In a shocking vote earlier this month, lawmakers in Argentina approved President Cristina Fernandez de Kirchner's delusional decision to strike a deal with Iran to investigate the 1994 bombing of a Jewish community centre in Buenos Aires that killed 85 people, an action for which Argentina's own investigators blame Iran.
Argentina will pay a heavy price for this incredibly self-destructive action.
It puts the government's seal of approval on an outrageous act of appeasement, undermines Argentina's own institutions of law enforcement, and insults the victims of the attack, as well as Argentina's history of holding human rights violators accountable.
The action also destroys whatever claim Argentina may have had to be considered a credible force on the international stage. It has essentially betrayed its own citizens, the victims and their Argentine family members, in order to placate Iran's ayatollahs.
Six years ago, Argentina's judiciary and prosecutors found sufficient evidence, after more than a decade of investigation, to pin the lethal attack on the terrorists of Hezbollah for carrying it out, and Iran for financing it.
The bombing fit a pattern of Iranian attacks against Jewish and pro-Israeli groups around the world.
The prosecutors also obtained Interpol arrest warrants for six suspects, including Amad Vahidi, who at the time was the head of the elite Quds force and today is Iran's minister of defence.
The action was hailed at the time because it followed years of fumbling and incompetence by Argentina's officials. In 2004, President Nestor Kirchner, the late husband of the current president, said the sordid history of the failed investigation was a "national disgrace" and vowed to get to the bottom of it. He prodded investigators to get serious, which led to the subsequent findings against Iran. Even Cristina Fernandez herself, when she was a senator, spoke openly of the pain and indignity that the entire episode had brought to the country.

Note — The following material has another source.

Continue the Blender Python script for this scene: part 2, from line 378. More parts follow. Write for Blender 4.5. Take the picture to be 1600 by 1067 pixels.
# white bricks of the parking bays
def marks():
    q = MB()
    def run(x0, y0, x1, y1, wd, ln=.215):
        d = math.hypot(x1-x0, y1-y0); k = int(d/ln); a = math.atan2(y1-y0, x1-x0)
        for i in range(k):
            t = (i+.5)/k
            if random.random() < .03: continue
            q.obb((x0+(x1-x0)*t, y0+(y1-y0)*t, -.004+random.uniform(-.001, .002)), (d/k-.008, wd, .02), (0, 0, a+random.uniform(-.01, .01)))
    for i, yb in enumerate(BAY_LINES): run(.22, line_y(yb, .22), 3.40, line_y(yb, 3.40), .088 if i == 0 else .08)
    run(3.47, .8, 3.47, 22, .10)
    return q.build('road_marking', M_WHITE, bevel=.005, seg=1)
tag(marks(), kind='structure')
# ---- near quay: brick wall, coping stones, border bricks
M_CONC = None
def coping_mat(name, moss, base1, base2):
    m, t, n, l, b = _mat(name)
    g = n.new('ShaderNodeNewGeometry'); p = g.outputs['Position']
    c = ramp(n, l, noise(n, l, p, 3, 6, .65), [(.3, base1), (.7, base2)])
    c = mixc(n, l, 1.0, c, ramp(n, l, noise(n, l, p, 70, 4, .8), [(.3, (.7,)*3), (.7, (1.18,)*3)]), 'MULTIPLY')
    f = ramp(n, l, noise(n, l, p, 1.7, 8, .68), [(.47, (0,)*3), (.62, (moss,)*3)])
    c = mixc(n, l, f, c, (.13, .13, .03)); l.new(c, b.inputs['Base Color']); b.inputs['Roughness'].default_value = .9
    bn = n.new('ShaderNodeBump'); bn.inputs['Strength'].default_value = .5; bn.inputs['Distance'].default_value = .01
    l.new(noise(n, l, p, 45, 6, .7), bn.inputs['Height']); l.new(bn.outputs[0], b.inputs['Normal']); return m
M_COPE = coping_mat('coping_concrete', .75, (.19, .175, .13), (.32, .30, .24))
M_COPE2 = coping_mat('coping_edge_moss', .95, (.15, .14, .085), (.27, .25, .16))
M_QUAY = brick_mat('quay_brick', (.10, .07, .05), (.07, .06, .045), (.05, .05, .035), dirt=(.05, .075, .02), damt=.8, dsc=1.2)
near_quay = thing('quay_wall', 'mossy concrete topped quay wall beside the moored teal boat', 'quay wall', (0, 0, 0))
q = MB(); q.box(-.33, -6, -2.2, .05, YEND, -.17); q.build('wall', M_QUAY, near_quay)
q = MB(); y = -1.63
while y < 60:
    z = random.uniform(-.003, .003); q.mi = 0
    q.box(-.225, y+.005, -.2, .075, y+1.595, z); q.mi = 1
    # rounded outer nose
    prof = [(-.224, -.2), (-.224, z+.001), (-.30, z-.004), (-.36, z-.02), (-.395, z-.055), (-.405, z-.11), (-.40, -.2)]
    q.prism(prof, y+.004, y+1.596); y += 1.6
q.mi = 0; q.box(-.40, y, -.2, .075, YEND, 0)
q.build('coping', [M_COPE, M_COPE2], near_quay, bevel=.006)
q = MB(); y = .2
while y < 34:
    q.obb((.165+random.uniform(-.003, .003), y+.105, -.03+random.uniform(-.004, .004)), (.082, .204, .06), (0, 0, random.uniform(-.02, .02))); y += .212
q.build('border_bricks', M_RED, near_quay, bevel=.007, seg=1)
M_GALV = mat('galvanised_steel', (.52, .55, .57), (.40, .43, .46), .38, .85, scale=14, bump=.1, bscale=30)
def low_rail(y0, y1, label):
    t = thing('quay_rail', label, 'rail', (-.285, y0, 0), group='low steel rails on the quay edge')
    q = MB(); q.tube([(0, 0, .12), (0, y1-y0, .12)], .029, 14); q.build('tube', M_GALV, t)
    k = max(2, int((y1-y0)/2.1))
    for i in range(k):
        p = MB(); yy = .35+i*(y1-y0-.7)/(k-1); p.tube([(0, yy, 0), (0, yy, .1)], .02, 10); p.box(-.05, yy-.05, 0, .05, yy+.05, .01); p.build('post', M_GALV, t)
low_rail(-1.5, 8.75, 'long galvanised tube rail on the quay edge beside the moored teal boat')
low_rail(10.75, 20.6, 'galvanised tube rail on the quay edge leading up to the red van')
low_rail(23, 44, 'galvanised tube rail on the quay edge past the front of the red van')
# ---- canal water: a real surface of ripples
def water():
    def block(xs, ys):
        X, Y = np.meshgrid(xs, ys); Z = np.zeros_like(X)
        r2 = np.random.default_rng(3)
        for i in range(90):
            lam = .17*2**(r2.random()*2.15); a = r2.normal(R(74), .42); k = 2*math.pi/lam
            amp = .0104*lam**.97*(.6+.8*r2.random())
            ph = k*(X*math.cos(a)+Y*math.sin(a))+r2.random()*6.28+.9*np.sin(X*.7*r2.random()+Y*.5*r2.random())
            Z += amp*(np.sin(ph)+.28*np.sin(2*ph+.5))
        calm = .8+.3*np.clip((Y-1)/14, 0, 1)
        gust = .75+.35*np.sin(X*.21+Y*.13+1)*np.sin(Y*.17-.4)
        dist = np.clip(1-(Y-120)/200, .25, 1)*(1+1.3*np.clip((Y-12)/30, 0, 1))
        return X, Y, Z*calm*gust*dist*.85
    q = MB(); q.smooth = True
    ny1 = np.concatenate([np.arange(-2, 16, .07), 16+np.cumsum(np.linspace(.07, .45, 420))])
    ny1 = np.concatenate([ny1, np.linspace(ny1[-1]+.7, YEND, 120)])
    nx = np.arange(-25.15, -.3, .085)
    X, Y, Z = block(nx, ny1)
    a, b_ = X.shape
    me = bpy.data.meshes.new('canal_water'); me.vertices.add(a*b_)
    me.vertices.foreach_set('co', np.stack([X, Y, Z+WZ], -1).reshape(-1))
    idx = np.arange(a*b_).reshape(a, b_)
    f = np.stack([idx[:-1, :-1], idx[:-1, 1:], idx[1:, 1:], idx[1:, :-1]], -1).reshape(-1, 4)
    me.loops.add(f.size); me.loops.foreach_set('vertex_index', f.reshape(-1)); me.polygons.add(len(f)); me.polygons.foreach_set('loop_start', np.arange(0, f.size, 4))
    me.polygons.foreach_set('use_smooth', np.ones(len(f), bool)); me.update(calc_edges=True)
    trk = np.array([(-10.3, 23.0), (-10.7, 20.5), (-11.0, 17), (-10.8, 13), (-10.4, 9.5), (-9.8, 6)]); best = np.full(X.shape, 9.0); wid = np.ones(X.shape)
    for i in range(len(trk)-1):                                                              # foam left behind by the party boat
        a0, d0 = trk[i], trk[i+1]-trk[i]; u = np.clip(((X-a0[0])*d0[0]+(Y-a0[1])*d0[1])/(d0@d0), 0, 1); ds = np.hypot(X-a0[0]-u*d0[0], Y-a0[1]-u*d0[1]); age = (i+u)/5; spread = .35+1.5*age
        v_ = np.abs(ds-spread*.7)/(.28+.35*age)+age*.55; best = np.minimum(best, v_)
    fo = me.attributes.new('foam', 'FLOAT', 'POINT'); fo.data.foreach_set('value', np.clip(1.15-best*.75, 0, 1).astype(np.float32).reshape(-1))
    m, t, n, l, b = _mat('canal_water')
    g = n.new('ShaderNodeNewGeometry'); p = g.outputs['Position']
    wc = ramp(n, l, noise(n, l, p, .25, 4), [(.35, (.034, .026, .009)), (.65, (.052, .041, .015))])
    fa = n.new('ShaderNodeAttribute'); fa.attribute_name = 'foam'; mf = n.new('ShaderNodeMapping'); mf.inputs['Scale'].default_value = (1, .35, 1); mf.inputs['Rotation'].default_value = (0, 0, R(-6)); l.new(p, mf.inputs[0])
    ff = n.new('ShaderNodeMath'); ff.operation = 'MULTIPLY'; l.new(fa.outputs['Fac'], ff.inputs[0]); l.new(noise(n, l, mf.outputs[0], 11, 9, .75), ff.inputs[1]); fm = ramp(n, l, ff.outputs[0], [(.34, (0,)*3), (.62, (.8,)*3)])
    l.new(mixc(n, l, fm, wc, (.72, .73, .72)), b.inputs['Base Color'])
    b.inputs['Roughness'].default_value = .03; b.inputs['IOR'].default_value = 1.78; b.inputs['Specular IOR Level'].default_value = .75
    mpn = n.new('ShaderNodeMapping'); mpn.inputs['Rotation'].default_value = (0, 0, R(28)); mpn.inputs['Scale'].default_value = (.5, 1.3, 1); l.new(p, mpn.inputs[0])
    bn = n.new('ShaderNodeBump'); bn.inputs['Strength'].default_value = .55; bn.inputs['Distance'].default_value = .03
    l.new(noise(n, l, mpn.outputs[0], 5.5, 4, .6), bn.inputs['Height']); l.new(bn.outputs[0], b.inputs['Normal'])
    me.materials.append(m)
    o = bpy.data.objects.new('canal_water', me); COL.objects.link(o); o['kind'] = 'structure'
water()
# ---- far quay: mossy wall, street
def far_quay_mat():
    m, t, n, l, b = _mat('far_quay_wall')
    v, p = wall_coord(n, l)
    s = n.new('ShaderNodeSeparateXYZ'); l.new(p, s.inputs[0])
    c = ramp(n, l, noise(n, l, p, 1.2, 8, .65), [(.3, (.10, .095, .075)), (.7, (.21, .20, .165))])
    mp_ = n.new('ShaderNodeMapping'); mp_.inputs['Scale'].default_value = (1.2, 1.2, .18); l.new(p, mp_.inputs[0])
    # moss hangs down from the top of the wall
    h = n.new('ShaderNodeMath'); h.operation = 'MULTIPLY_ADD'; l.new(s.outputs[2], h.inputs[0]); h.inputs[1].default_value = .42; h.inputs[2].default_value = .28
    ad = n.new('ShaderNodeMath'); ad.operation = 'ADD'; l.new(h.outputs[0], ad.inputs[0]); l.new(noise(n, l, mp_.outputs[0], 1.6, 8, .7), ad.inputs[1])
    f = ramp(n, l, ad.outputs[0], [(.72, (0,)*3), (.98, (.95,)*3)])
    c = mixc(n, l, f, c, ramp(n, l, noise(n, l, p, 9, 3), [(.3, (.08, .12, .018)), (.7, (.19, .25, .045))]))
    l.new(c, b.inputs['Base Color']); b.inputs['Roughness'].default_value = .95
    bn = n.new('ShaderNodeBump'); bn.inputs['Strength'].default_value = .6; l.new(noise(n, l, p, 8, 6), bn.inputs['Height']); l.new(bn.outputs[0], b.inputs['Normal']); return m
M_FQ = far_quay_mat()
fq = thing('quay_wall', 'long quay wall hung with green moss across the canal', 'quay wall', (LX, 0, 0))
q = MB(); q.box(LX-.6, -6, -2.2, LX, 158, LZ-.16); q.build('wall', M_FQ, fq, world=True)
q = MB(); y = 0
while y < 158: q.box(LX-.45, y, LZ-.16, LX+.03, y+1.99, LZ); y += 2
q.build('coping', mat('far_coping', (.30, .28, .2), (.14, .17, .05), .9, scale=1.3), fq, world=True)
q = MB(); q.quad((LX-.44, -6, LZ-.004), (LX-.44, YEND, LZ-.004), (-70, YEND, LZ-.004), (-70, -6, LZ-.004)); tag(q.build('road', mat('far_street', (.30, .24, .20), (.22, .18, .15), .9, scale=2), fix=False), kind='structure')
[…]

Now, she has made it worse.
So why the about-face?
Some believe the agreement with Iran was motivated by a geopolitical desire to raise the country's profile and end the long-festering confrontation with Iran, which has become more active diplomatically and economically in South America in recent years.

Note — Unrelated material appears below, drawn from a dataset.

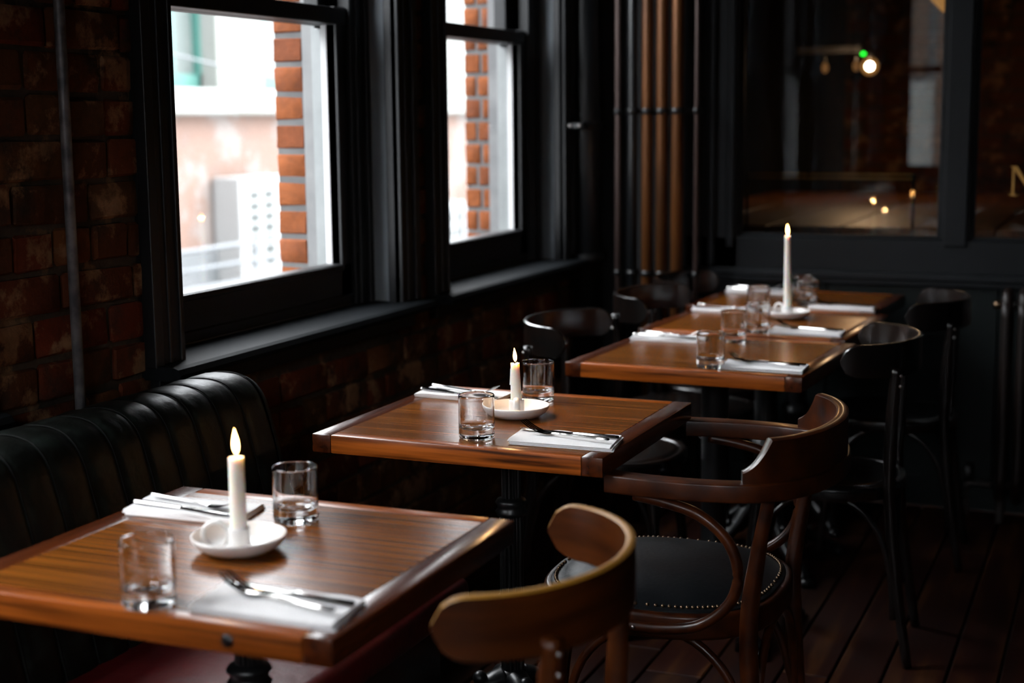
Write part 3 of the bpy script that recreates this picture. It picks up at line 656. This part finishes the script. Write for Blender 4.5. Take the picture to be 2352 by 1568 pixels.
# ------------------------------------------------------------------ tables
TW, TD, TH, TZ = .612, .578, .037, .75
def table(loc, rz, lab, ornate=0, plug=None, TD=.578):
    t = empty('dining_table', (*loc, 0), rz, label=lab, cat='table', group='wooden dining tables')
    eb = .042; hw, hd = TW/2, TD/2
    for s in (-1, 1):
        x0, x1 = (-hw, -hw+eb-.0004) if s < 0 else (hw-eb+.0004, hw)
        obj('end_board', B(x0, x1, -hd, hd, TZ-TH, TZ, .0025, 2), M['wood_end'], t, True, 30)
    for s in (-1, 1):
        y0, y1 = (-hd, -hd+.03) if s < 0 else (hd-.03, hd)
        obj('edge_strip', B(-hw+eb, hw-eb, y0, y1, TZ-TH, TZ, .0025, 2), M['wood_lip'], t, True, 30)
    n_ = 4; d_ = (TD-.06)/n_
    for k in range(n_):
        y0 = -hd+.03+k*d_; obj('plank', B(-hw+eb, hw-eb, y0+.0002, y0+d_-.0002, TZ-TH, TZ-.0002), M['wood_top'], t)
    if plug is not None:
        for sx_ in plug:
            o_ = obj('edge_bolt', lathe(bmesh.new(), [(0, .001), (.0085, .001), (.0095, -.003), (.011, -.003), (.0115, .0006), (.0115, -.006)], 20), M['iron'], t, True, loc=(sx_, -hd+.0002, TZ-TH*.55))
            o_.rotation_euler = (PI/2, 0, 0)
    b = obj('base', B(-.19, .19, -.19, .19, TZ-TH-.012, TZ-TH, .003), M['iron'], t)
    if ornate:
        obj('column', lathe(bmesh.new(), [(0, TZ-TH-.012), (.045, TZ-TH-.014), (.036, TZ-TH-.05), (.034, .46), (.034, .40), (.045, .39), (.047, .37), (.034, .355), (.034, .20), (.050, .18), (.05, .15), (.03, .13), (0, .13)], 28), M['iron'], t, True, 45)
    else:
        rib = bmesh.new(); n_ = 48; zs = [TZ-TH-.012, .10]
        segs = [(.20, .330, .0235), (.362, .540, .0235), (.575, TZ-TH-.012, .019), (.10, .175, .026)]
        for z0, z1, r_ in segs:
            rings = []
            for zz in (z0, z1): rings.append([rib.verts.new(((r_+(.0016 if i % 3 else -.0022))*math.cos(2*PI*i/n_), (r_+(.0016 if i % 3 else -.0022))*math.sin(2*PI*i/n_), zz)) for i in range(n_)])
            for i in range(n_): rib.faces.new((rings[0][i], rings[0][(i+1) % n_], rings[1][(i+1) % n_], rings[1][i]))
        obj('column', rib, M['iron'], t, True, 30)
        for zc in (.350, .560, .187):
            obj('collar', lathe(bmesh.new(), [(.018, zc-.022), (.030, zc-.018), (.034, zc-.010), (.029, zc-.004), (.029, zc+.004), (.034, zc+.009), (.030, zc+.016), (.020, zc+.020)], 28), M['iron'], t, True)
    legp = spline([(.02, 0, .19), (.06, 0, .175), (.10, 0, .125), (.15, 0, .075), (.21, 0, .045), (.255, 0, .018)], 5)
    lm = bmesh.new(); sweep(lm, legp, lambda i, tt: circ(.021-.006*tt, 12, 1.25), up=(0, 1, 0))
    lathe(lm, [(0, 0), (.020, .001), (.022, .012), (.012, .022), (0, .024)], 14, center=(.262, 0))
    for q in ((.075, .195, .016), (.055, .165, .014), (.12, .135, .012), (.16, .095, .010)):
        bmesh.ops.create_icosphere(lm, subdivisions=2, radius=q[2], matrix=Matrix.Translation((q[0], 0, q[1])))
    lme = mesh('foot', lm, M['iron'], True)
    for a_ in range(4): link('foot', lme, t, rot=(0, 0, PI/4+a_*PI/2))
    return t
GT_ = 'wooden dining tables'
T = {1: ((-1.163, 1.768), 0), 2: ((-1.170, 2.785), math.radians(-.6)), 3: ((-.990, 3.752), math.radians(-3)), 4: ((-.998, 4.385), math.radians(-3.5)), 5: ((-1.022, 4.942), math.radians(-3.2)), 0: ((-1.16, .50), 0)}
TL = {1: 'dark wooden two-seat table nearest the camera beside the green banquette', 2: 'sharp-focus wooden two-seat table with the short dripping candle', 3: 'wooden table with two tumblers and no candle behind the middle table',
      4: 'wooden table carrying the tall taper candle', 5: 'furthest wooden table pushed up to the glazed partition', 0: 'wooden table behind the viewpoint, seen as a reflection only'}
for k_, ((x_, y_), r_) in T.items():
    table((x_, y_), r_, TL[k_], ornate=k_ >= 3, plug={1: (.158,), 4: (.17,)}.get(k_), TD=.53 if k_ == 5 else .572)
def on_table(k_, dx, dy, dz=0):
    (x_, y_), r_ = T[k_]; c, s = math.cos(r_), math.sin(r_)
    return (x_+c*dx-s*dy, y_+s*dx+c*dy, TZ+dz)

# ------------------------------------------------------------------ tumblers
def tumbler_mesh():
    R, H = .0352, .086
    p = [(0, .0012), (R*.80, .0010), (R*.90, .0), (R*.965, .0018), (R*.99, .0045), (R, .008), (R, .012), (R, .04), (R, H-.006), (R, H-.0025), (R-.0003, H-.0009), (R-.0010, H), (R-.0016, H-.0009), (R-.0018, H-.003), (R-.0019, H-.008), (R-.0024, .045), (R-.0026, .032), (R-.0029, .028), (R-.0040, .0240), (R-.0065, .0212), (R-.010, .0195), (R-.016, .0182), (R-.024, .0176), (0, .0172)]
    return mesh('tumbler', lathe(bmesh.new(), p, 64), M['glass'], True, 60)
tm = tumbler_mesh()
GL = [(1, .018, -.252, 'clear tumbler nearest the viewpoint, at the front of the first table'), (1, -.012, .165, 'clear tumbler at the back of the first table, behind its candle'),
      (2, .018, -.207, 'sharp clear tumbler in front of the white dish on the middle table'), (2, -.018, .197, 'clear tumbler behind the short candle on the middle table'),
      (3, .060, -.225, 'blurred tumbler at the front edge of the candleless table'), (3, -.012, .197, 'blurred tumbler towards the back of the candleless table'),
      (4, .040, -.230, 'blurred tumbler before the tall taper candle'), (4, -.075, .16, 'blurred tumbler just behind the tall taper candle'),
      (5, .075, -.16, 'front tumbler of the pair on the furthest table'), (5, .030, -.05, 'rear tumbler of the pair on the furthest table')]
for k_, dx, dy, lb in GL:
    o_ = link('tumbler', tm, None, loc=on_table(k_, dx, dy, .0003)); tag(o_, lb, 'glass', 'water tumblers on the tables')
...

There are economic reasons, as well. Iran buys Argentina's agricultural commodities. The increasing level of trade with Argentina surpasses US$1 billion, and will likely go higher as Iran seeks to curry favour in Buenos Aires.
But cosying up to Iran is likely to backfire because the evidence against Iran has already been disclosed. Only the most gullible and naive can believe that this "partnership" will actually lead toward a solution and bring the criminals to justice. It is unimaginable that Iran would ever point the finger of blame at itself, especially after years of denying that it had any role in the bombing.

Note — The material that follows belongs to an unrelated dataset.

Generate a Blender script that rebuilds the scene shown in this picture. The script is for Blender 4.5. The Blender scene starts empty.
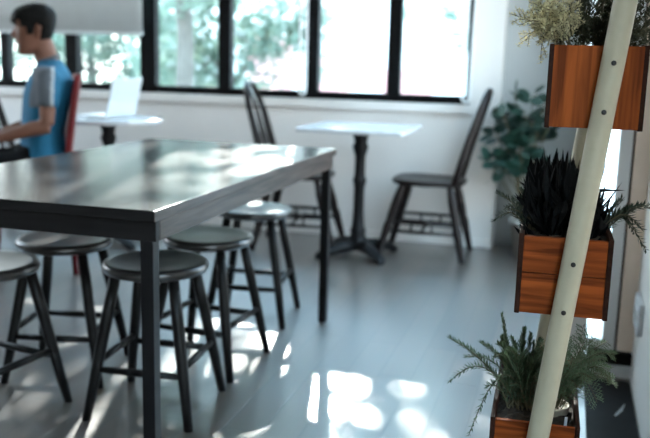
import bpy, bmesh, math, random
from mathutils import Vector, Matrix, noise
PI = math.pi
SC = bpy.context.scene
COL = SC.collection
rnd = random.Random(7)

# ------------------------------------------------------------------ materials
def nt(name):
    m = bpy.data.materials.new(name); m.use_nodes = True
    n = m.node_tree; b = n.nodes['Principled BSDF']
    return m, n, b

def mat(name, col, rough=.5, metal=0, var=.12, scale=12, spec=.5, coat=0, bump=0, trans=0):
    """plain painted / moulded surface with a little mottling"""
    m, n, b = nt(name)
    b.inputs['Roughness'].default_value = rough
    b.inputs['Metallic'].default_value = metal
    b.inputs['Specular IOR Level'].default_value = spec
    b.inputs['Coat Weight'].default_value = coat
    tc = n.nodes.new('ShaderNodeTexCoord')
    no = n.nodes.new('ShaderNodeTexNoise'); no.inputs['Scale'].default_value = scale; no.inputs['Detail'].default_value = 4
    n.links.new(tc.outputs['Object'], no.inputs['Vector'])
    r = n.nodes.new('ShaderNodeValToRGB')
    c0 = [max(0, c*(1-var)) for c in col]; c1 = [min(1, c*(1+var)) for c in col]
    r.color_ramp.elements[0].color = (*c0, 1); r.color_ramp.elements[1].color = (*c1, 1)
    r.color_ramp.elements[0].position = .3; r.color_ramp.elements[1].position = .7
    n.links.new(no.outputs['Fac'], r.inputs['Fac']); n.links.new(r.outputs['Color'], b.inputs['Base Color'])
    if bump:
        bp = n.nodes.new('ShaderNodeBump'); bp.inputs['Strength'].default_value = bump; bp.inputs['Distance'].default_value = .004
        n.links.new(no.outputs['Fac'], bp.inputs['Height']); n.links.new(bp.outputs['Normal'], b.inputs['Normal'])
    if trans:
        b.inputs['Subsurface Weight'].default_value = 0
        tr = n.nodes.new('ShaderNodeBsdfTranslucent'); mx = n.nodes.new('ShaderNodeMixShader')
        mx.inputs['Fac'].default_value = trans
        n.links.new(r.outputs['Color'], tr.inputs['Color'])
        n.links.new(b.outputs['BSDF'], mx.inputs[1]); n.links.new(tr.outputs['BSDF'], mx.inputs[2])
        n.links.new(mx.outputs['Shader'], n.nodes['Material Output'].inputs['Surface'])
    return m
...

International human rights groups and Argentina's own citizens and civic institutions have denounced the action. Instead of making President Fernandez and her Peronist Party more popular inside and outside the country, it only invites ridicule.
The shameful pact should be denounced by friends of democracy everywhere. For any nation to make common cause with terrorists is deplorable. But when a government that claims to represent the victims of the crime becomes a partner of the perpetrators, it has lost its claim to legitimacy.